(Dataset rows)

>>>>

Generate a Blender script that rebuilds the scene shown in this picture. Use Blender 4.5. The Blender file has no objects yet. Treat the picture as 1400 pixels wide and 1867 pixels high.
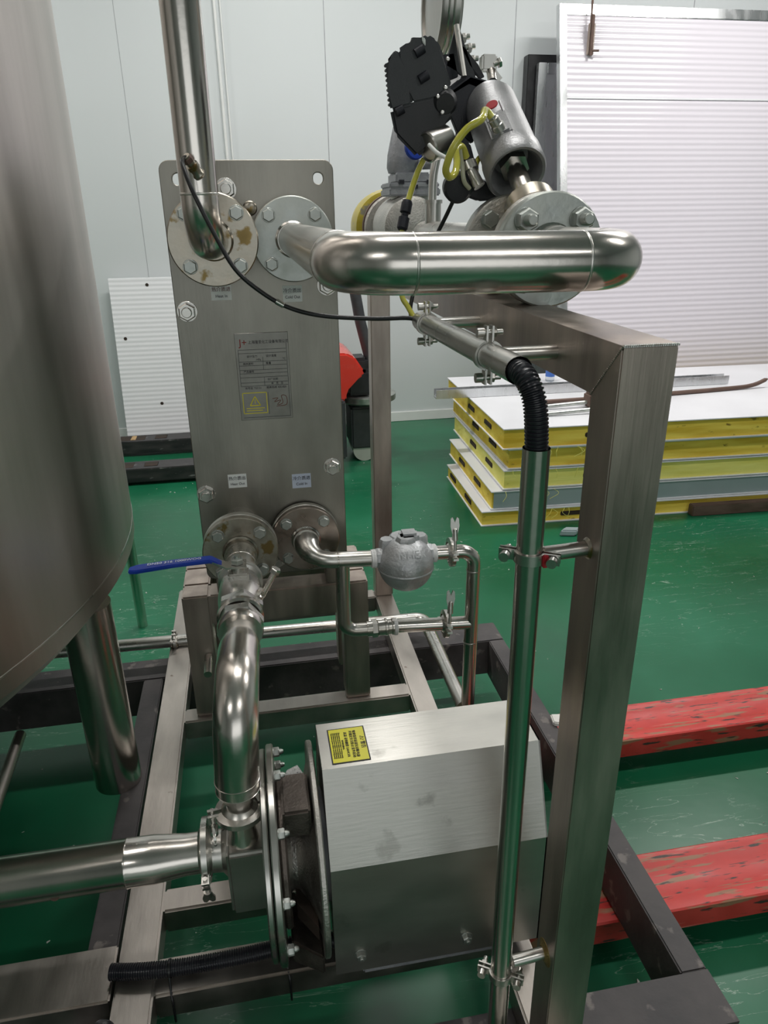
import bpy, bmesh, math, random
from mathutils import Vector, Matrix, Quaternion
random.seed(7)
SC = bpy.context.scene
COL = SC.collection
PI = math.pi
H = 1.5            # camera height over the floor; all z below are relative to the camera height

# ------------------------------------------------------------------ camera
FPX = 1316.318
PP = (700.0, 933.5)
def _n(v): return Vector(v).normalized()
_Y = _n((440-PP[0], 390-PP[1], FPX)); _Z = -_n((745-PP[0], 4100-PP[1], FPX)); _X = _Y.cross(_Z)
cam = bpy.data.cameras.new('camera')
cam.sensor_fit = 'VERTICAL'; cam.sensor_height = 36.0; cam.lens = FPX/1867*36.0
cam.clip_start = 0.02; cam.clip_end = 60
camo = bpy.data.objects.new('camera', cam); COL.objects.link(camo)
M = Matrix(((_X[0], -_X[1], -_X[2]), (_Y[0], -_Y[1], -_Y[2]), (_Z[0], -_Z[1], -_Z[2]))).to_4x4()
M.translation = (0, 0, H)
camo.matrix_world = M
SC.camera = camo

# ------------------------------------------------------------------ world, lights, exposure
w = bpy.data.worlds.new('world'); SC.world = w; w.use_nodes = True
w.node_tree.nodes['Background'].inputs[0].default_value = (0.75, 0.80, 0.85, 1)
w.node_tree.nodes['Background'].inputs[1].default_value = 0.25
SC.view_settings.view_transform = 'Standard'
SC.view_settings.look = 'None'
SC.view_settings.gamma = 1.0
SC.view_settings.use_curve_mapping = False
SC.view_settings.exposure = 0.0
def area(name, loc, sx, sy, power, color=(1, 0.98, 0.95), rot=(0, 0, 0)):
    l = bpy.data.lights.new(name, 'AREA'); l.shape = 'RECTANGLE'; l.size = sx; l.size_y = sy
    l.energy = power; l.color = color
    o = bpy.data.objects.new(name, l); COL.objects.link(o)
    o.location = (loc[0], loc[1], loc[2]+H); o.rotation_euler = rot
    return o
CEIL = 2.35
for i, (x, y, p) in enumerate([(-2.6, 3.7, 50), (0.4, 3.7, 54), (3.2, 3.7, 58), (-2.6, 1.3, 26), (0.5, 1.3, 22), (3.2, 1.3, 30), (-2.2, -2.2, 22), (1.6, -2.2, 22)]):
    area('ceiling_lamp_light', (x, y, CEIL-0.07), 1.25, 0.16, p)

# fill light added behind the camera to brighten faces turned towards it
area('rear_fill_light', (0.6, -5.3, 0.1), 5.0, 2.6, 42, (0.95, 0.98, 1.0), (PI/2, 0, 0))

# ------------------------------------------------------------------ materials
MATS = {}
def nt(name):
    m = bpy.data.materials.new(name); m.use_nodes = True
    MATS[name] = m
    return m, m.node_tree.nodes, m.node_tree.links, m.node_tree.nodes['Principled BSDF']
def ramp(nodes, stops):
    r = nodes.new('ShaderNodeValToRGB'); e = r.color_ramp.elements
    while len(e) > 1: e.remove(e[-1])
    e[0].position = stops[0][0]; e[0].color = (*stops[0][1], 1)
    for p, c in stops[1:]:
        k = e.new(p); k.color = (*c, 1)
    return r
def coords(nodes, links, scale=(1, 1, 1), kind='Object'):
    t = nodes.new('ShaderNodeTexCoord'); mp = nodes.new('ShaderNodeMapping')
    mp.inputs['Scale'].default_value = scale
    links.new(t.outputs[kind], mp.inputs['Vector']); return mp
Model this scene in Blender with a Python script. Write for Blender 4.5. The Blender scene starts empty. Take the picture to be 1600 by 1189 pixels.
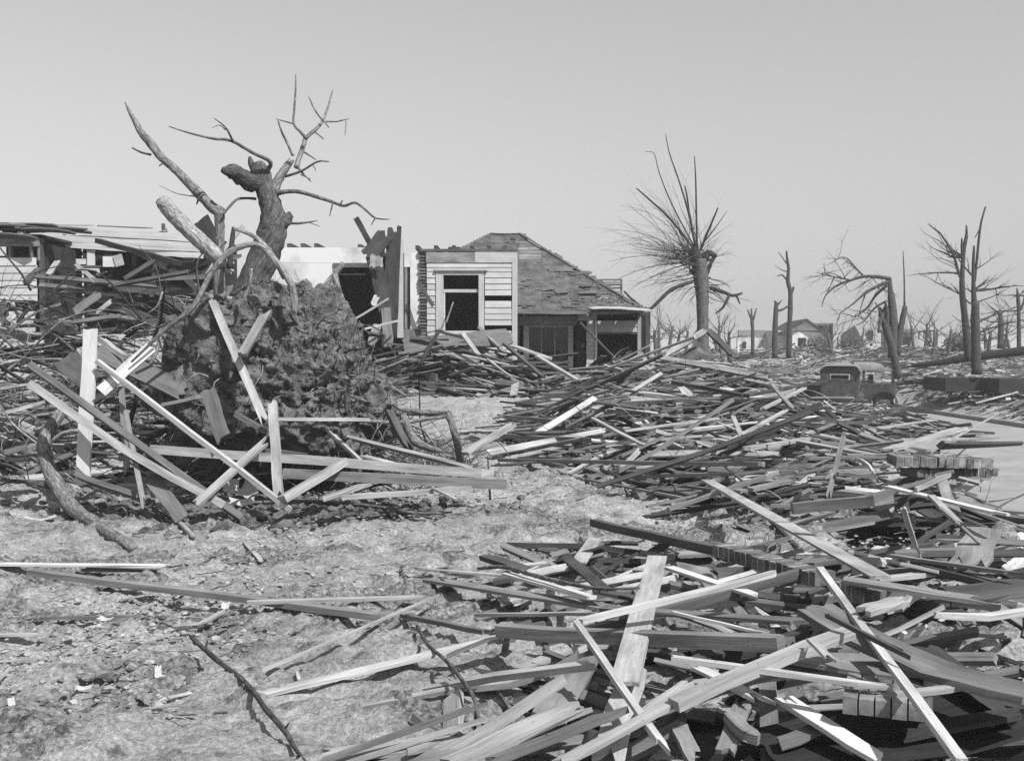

<<<<

# What you are asked to do:
Go through the listing above and quote it exactly, apart from its images.

# Answer below:
Generate a Blender script that rebuilds the scene shown in this picture. Use Blender 4.5. The Blender file has no objects yet. Treat the picture as 1400 pixels wide and 1867 pixels high.
import bpy, bmesh, math, random
from mathutils import Vector, Matrix, Quaternion
random.seed(7)
SC = bpy.context.scene
COL = SC.collection
PI = math.pi
H = 1.5            # camera height over the floor; all z below are relative to the camera height

# ------------------------------------------------------------------ camera
FPX = 1316.318
PP = (700.0, 933.5)
def _n(v): return Vector(v).normalized()
_Y = _n((440-PP[0], 390-PP[1], FPX)); _Z = -_n((745-PP[0], 4100-PP[1], FPX)); _X = _Y.cross(_Z)
cam = bpy.data.cameras.new('camera')
cam.sensor_fit = 'VERTICAL'; cam.sensor_height = 36.0; cam.lens = FPX/1867*36.0
cam.clip_start = 0.02; cam.clip_end = 60
camo = bpy.data.objects.new('camera', cam); COL.objects.link(camo)
M = Matrix(((_X[0], -_X[1], -_X[2]), (_Y[0], -_Y[1], -_Y[2]), (_Z[0], -_Z[1], -_Z[2]))).to_4x4()
M.translation = (0, 0, H)
camo.matrix_world = M
SC.camera = camo

# ------------------------------------------------------------------ world, lights, exposure
w = bpy.data.worlds.new('world'); SC.world = w; w.use_nodes = True
w.node_tree.nodes['Background'].inputs[0].default_value = (0.75, 0.80, 0.85, 1)
w.node_tree.nodes['Background'].inputs[1].default_value = 0.25
SC.view_settings.view_transform = 'Standard'
SC.view_settings.look = 'None'
SC.view_settings.gamma = 1.0
SC.view_settings.use_curve_mapping = False
SC.view_settings.exposure = 0.0
def area(name, loc, sx, sy, power, color=(1, 0.98, 0.95), rot=(0, 0, 0)):
    l = bpy.data.lights.new(name, 'AREA'); l.shape = 'RECTANGLE'; l.size = sx; l.size_y = sy
    l.energy = power; l.color = color
    o = bpy.data.objects.new(name, l); COL.objects.link(o)
    o.location = (loc[0], loc[1], loc[2]+H); o.rotation_euler = rot
    return o
CEIL = 2.35
for i, (x, y, p) in enumerate([(-2.6, 3.7, 50), (0.4, 3.7, 54), (3.2, 3.7, 58), (-2.6, 1.3, 26), (0.5, 1.3, 22), (3.2, 1.3, 30), (-2.2, -2.2, 22), (1.6, -2.2, 22)]):
    area('ceiling_lamp_light', (x, y, CEIL-0.07), 1.25, 0.16, p)

# fill light added behind the camera to brighten faces turned towards it
area('rear_fill_light', (0.6, -5.3, 0.1), 5.0, 2.6, 42, (0.95, 0.98, 1.0), (PI/2, 0, 0))

# ------------------------------------------------------------------ materials
MATS = {}
def nt(name):
    m = bpy.data.materials.new(name); m.use_nodes = True
    MATS[name] = m
    return m, m.node_tree.nodes, m.node_tree.links, m.node_tree.nodes['Principled BSDF']
def ramp(nodes, stops):
    r = nodes.new('ShaderNodeValToRGB'); e = r.color_ramp.elements
    while len(e) > 1: e.remove(e[-1])
    e[0].position = stops[0][0]; e[0].color = (*stops[0][1], 1)
    for p, c in stops[1:]:
        k = e.new(p); k.color = (*c, 1)
    return r
def coords(nodes, links, scale=(1, 1, 1), kind='Object'):
    t = nodes.new('ShaderNodeTexCoord'); mp = nodes.new('ShaderNodeMapping')
    mp.inputs['Scale'].default_value = scale
    links.new(t.outputs[kind], mp.inputs['Vector']); return mp
Model this scene in Blender with a Python script. Write for Blender 4.5. The Blender scene starts empty. Take the picture to be 1600 by 1189 pixels.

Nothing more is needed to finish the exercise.